> **STATED TASK**
Output every line of the material exactly, omitting images.

+++ SOURCE DATA

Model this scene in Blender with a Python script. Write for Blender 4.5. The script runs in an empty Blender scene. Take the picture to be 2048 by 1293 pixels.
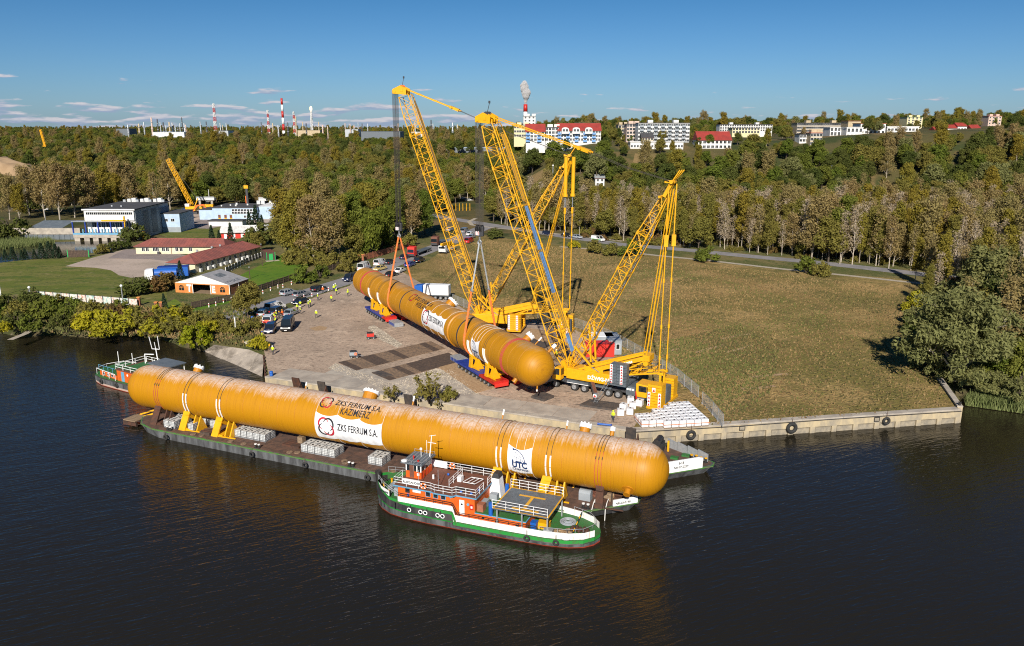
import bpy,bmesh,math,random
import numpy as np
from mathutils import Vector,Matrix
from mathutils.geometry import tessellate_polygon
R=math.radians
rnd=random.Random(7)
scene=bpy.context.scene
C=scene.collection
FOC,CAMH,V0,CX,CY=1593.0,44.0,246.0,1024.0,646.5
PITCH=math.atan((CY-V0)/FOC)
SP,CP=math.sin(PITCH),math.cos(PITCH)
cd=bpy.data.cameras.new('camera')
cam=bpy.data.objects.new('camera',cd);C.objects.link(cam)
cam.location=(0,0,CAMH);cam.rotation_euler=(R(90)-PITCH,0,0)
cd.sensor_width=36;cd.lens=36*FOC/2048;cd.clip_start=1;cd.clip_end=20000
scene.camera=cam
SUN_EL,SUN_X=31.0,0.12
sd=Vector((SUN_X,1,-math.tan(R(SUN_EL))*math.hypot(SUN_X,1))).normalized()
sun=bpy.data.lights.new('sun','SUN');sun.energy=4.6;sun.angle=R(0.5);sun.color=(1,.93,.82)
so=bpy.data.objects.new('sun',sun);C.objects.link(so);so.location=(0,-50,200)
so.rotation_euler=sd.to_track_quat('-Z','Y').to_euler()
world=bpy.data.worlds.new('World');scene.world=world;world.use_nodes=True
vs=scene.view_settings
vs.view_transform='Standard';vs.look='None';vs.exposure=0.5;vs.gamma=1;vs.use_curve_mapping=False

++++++

> **WORKED ANSWER**
Model this scene in Blender with a Python script. Write for Blender 4.5. The script runs in an empty Blender scene. Take the picture to be 2048 by 1293 pixels.
import bpy,bmesh,math,random
import numpy as np
from mathutils import Vector,Matrix
from mathutils.geometry import tessellate_polygon
R=math.radians
rnd=random.Random(7)
scene=bpy.context.scene
C=scene.collection
FOC,CAMH,V0,CX,CY=1593.0,44.0,246.0,1024.0,646.5
PITCH=math.atan((CY-V0)/FOC)
SP,CP=math.sin(PITCH),math.cos(PITCH)
cd=bpy.data.cameras.new('camera')
cam=bpy.data.objects.new('camera',cd);C.objects.link(cam)
cam.location=(0,0,CAMH);cam.rotation_euler=(R(90)-PITCH,0,0)
cd.sensor_width=36;cd.lens=36*FOC/2048;cd.clip_start=1;cd.clip_end=20000
scene.camera=cam
SUN_EL,SUN_X=31.0,0.12
sd=Vector((SUN_X,1,-math.tan(R(SUN_EL))*math.hypot(SUN_X,1))).normalized()
sun=bpy.data.lights.new('sun','SUN');sun.energy=4.6;sun.angle=R(0.5);sun.color=(1,.93,.82)
so=bpy.data.objects.new('sun',sun);C.objects.link(so);so.location=(0,-50,200)
so.rotation_euler=sd.to_track_quat('-Z','Y').to_euler()
world=bpy.data.worlds.new('World');scene.world=world;world.use_nodes=True
vs=scene.view_settings
vs.view_transform='Standard';vs.look='None';vs.exposure=0.5;vs.gamma=1;vs.use_curve_mapping=False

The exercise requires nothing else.